Outlaw 8.5 has been isolated to certain areas of the country with hot pockets that have waxed and waned in success over the years. Races were sporadic single events or short lived series with marginal turnout, though Vern House, a racer himself and small tire enthusiast, worked tirelessly to keep events alive at the Ohio Valley Dragway. In 2009 John Mattingly also a dedicated enthusiast and House as lone activist for the class, picked a grudge war over the internet between competitors primarily in Kentucky and Texas.

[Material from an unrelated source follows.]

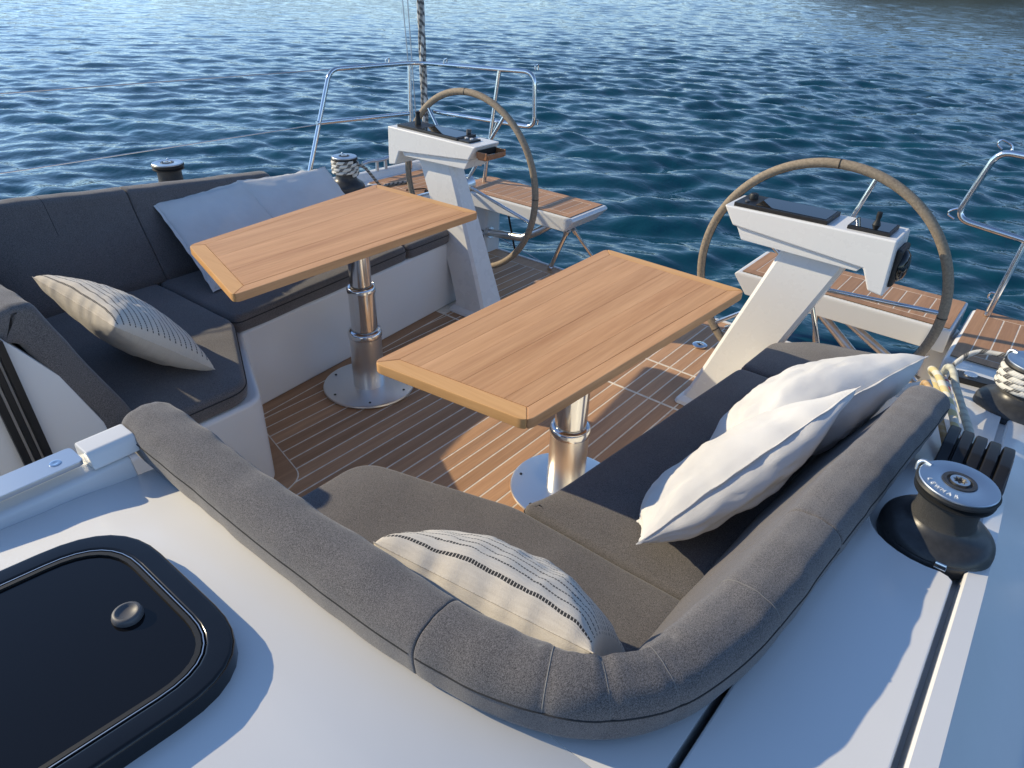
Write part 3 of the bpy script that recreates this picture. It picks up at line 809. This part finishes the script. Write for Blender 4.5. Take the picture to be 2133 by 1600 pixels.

Racers debated furiously over who had the fastest car, over rules, combinations, and what modifications should be allowable to constitute a true Outlaw 8.5 car.

While Mustangs seem to be the car to have in Outlaw 8.5, there are a few that choose a different route.

The heart of the debate is still to this day who had gone the fastest with the least, which captures the spirit originally intended for the class. All the keyboard talk and debates finally turned into the North vs. South World Finals. House set up the event, found sponsors, did the promotions, and scraped up a purse. The event was held at the Holly Springs Dragway in Mississippi last October, which allowed participants to split the difference in travel time. It marked the first national effort for a battle of Outlaw 8.5 racers. “The racers who participated in North vs. South held nothing back putting whole heart into every round,” said Mattingly. In the end, it was Texas 8.5 that came out triumphant and a new Outlaw 8.5 record was set at 5.23 @ 140.45 mph by Luke Harvey. Mike Buttafuco, also of Texas 8.5, was crowned the winner running a personal best of 5.31 beating the fast guys with a consistent run at the competition.

Outlaw 8.5 Racing is Definitely Here to Stay

As stated in the beginning, Outlaw 8.5 has been promoted in the underground of the grassroots racing culture. The best place for racers to become involved and ask questions about this growing class is in a special Outlaw 8.5 forum thread on Yellow Bullet’s “Let’s Talk Drag Racing” section. Racers, promoters and enthusiast hang out chatting daily about nothing else but Outlaw 8.5.

Outlaw 8.5 is a growing phenomenon that has finally received the push its needs to get into the mainstream of racing. These cars are thrilling wheel standing factory production racing machines built by the ingenuity of the grassroots drag racer. The class offers something for everyone, is comparatively affordable, and is tons of fun for all involved.